Para una descripción de los conflictos de 1968 en México usaremos extensamente la obra Los días y los años de Luis González de Alba, escrita en la cárcel de Lecumberri en 1970 y publicada en 1971. González de Alba fue miembro de la dirección del Movimiento Estudiantil, el Consejo Nacional de Huelga, en representación del Comité de Lucha de Filosofía y Letras de la Universidad Nacional Autónoma de México (UNAM). También usaremos en menor medida la obra 68 de Paco Ignacio Taibo II, publicada en 1991, aunque basada en cuadernos de 1969. Taibo II fue miembro de alguna de las brigadas de Ciencias Políticas de la UNAM.

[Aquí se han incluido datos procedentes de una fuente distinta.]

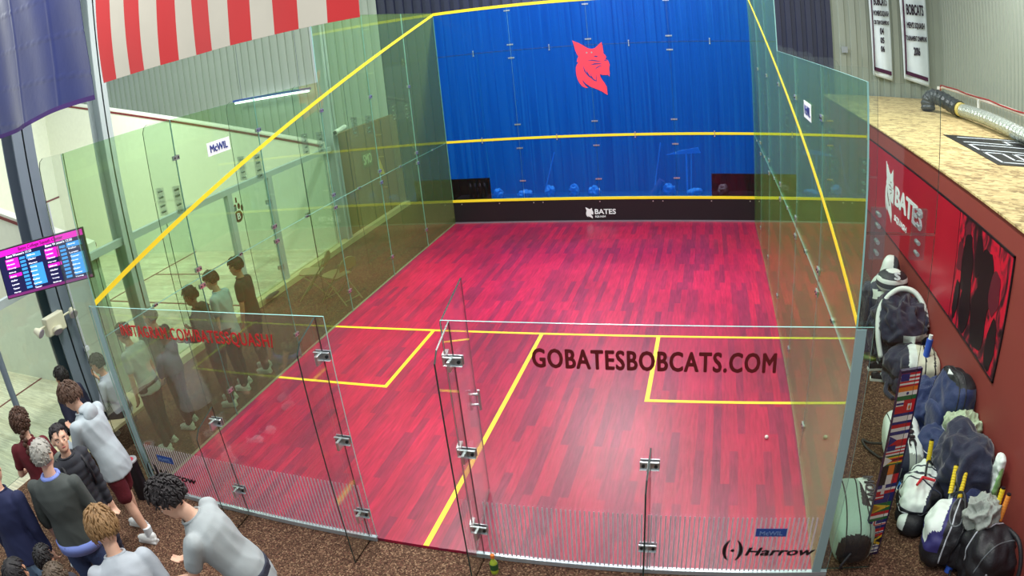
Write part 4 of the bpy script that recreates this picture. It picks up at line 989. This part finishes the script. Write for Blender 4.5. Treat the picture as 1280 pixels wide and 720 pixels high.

Tenemos en mejor estima Los días y los años que 68. La razón es que la primera es un testimonio fresco de un dirigente estudiantil que redacta su obra desde la prisión política, mientras que la segunda es una obra que, escrita dos décadas después de los acontecimientos, se niega sistemáticamente a realizar algún apunte autocrítico, contribuyendo de esa manera a la mistificación del 68 mexicano que celebra con júbilo optimista la ingenuidad, la festividad y la creatividad del estudiantado y la juventud de aquel México al tiempo que lamenta con sentimentalismo pesimista el autoritarismo, la violencia y la impunidad del Estado mexicano.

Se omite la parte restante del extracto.